Within Asia, the ASEAN region is experiencing annual growth in passenger numbers in excess of the regional average of 5.7 per cent, with double-digit growth figures in some countries “reflecting economic growth and an increasing propensity to fly”.Much of the growth in passenger numbers has been facilitated by the rise of local low-cost carriers. These together have a 58 per cent share of the total seats sold each year in ASEAN, according to Lee.

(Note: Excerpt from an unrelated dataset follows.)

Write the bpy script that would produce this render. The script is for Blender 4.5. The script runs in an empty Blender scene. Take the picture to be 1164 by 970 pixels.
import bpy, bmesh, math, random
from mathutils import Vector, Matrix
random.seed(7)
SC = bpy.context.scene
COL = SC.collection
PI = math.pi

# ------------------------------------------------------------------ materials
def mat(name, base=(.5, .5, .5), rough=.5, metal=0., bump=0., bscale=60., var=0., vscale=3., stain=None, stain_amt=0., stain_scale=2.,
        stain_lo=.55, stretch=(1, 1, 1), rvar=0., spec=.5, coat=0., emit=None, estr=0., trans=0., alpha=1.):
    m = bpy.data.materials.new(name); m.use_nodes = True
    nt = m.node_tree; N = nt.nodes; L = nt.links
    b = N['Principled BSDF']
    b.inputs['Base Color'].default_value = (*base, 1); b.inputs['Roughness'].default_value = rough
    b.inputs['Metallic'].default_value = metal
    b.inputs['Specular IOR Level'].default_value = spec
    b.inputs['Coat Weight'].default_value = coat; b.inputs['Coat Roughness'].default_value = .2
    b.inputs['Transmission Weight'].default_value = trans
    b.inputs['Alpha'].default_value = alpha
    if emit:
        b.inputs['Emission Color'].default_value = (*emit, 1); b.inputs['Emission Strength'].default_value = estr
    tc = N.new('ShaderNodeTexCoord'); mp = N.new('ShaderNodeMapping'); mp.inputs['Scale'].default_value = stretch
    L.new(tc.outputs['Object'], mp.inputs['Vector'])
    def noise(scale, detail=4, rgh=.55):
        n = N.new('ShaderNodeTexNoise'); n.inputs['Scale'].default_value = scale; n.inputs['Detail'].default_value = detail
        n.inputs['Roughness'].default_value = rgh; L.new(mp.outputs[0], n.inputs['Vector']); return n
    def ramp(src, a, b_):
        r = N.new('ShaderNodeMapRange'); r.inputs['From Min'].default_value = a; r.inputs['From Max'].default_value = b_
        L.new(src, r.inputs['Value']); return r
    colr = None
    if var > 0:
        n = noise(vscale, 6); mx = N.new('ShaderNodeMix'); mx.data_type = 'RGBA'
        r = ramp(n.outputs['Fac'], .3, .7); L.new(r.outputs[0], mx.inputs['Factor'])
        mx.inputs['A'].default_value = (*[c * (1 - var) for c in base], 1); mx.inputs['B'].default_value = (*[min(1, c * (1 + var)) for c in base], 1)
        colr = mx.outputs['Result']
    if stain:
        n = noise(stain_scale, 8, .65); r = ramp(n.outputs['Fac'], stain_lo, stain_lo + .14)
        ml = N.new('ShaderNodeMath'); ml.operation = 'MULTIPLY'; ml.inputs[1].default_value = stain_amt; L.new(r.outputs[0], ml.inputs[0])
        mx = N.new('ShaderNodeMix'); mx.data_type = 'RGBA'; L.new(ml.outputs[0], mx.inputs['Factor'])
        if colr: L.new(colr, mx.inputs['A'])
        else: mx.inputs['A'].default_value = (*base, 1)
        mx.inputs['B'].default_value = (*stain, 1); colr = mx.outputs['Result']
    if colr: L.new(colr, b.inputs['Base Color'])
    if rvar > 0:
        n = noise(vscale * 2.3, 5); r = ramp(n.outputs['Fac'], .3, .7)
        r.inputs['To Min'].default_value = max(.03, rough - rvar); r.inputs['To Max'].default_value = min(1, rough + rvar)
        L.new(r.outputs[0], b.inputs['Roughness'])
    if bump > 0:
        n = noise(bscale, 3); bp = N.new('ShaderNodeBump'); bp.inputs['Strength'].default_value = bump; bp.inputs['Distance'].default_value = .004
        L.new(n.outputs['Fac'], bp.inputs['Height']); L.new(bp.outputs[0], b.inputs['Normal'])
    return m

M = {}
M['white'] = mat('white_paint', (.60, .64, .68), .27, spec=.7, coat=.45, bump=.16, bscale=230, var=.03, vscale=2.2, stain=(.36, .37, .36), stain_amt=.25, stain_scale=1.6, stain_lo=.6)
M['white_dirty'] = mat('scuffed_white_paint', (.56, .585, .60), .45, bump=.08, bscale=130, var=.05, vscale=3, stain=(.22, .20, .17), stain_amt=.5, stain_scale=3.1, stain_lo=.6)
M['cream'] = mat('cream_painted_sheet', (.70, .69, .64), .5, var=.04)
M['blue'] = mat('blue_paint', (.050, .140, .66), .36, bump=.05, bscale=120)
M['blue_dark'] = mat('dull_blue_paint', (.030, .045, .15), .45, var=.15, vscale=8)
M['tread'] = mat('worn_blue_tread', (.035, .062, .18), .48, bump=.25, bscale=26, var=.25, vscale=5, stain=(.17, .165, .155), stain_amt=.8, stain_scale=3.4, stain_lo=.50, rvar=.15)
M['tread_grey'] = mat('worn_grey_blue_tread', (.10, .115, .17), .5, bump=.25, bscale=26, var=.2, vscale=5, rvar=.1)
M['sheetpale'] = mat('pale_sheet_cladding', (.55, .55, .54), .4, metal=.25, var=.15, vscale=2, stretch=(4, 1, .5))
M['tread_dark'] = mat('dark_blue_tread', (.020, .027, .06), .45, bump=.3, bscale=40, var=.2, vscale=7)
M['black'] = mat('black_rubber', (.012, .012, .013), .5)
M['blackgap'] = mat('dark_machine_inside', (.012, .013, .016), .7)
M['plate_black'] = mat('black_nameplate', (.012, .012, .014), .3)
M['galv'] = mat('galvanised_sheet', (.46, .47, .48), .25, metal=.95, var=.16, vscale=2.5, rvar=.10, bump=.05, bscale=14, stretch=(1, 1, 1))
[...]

The region’s growing population and geography are also particular drivers for long-term growth in ASEAN, says James Drudy, engineering services manager at CAE Parc Aviation, a Dublin-based firm, sourcing pilots as well as engineering services for airlines worldwide. He looks at Indonesia, an archipelago of 250 million people: “If you want to travel from Medan to Surabaya [two cities in Indonesia], you can fly it in three hours as opposed to spending two days travelling by other modes of transport. Given the choice, you will fly every time.

Airlines have a captive market.”The increased number of aircraft operators and aircraft lessors targeting the ASEAN region was a key deciding factor in Aero Inspection opening its office in Singapore. The Shannon-based maintenance firm’s main customer base is aviation leasing firms, explains company quality manger Peter Bagnell. He explains how Singapore has attracted a lot of larger leasing firms through its Aviation Leasing Scheme, which offers incentives to firms who locate their Asian headquarters there.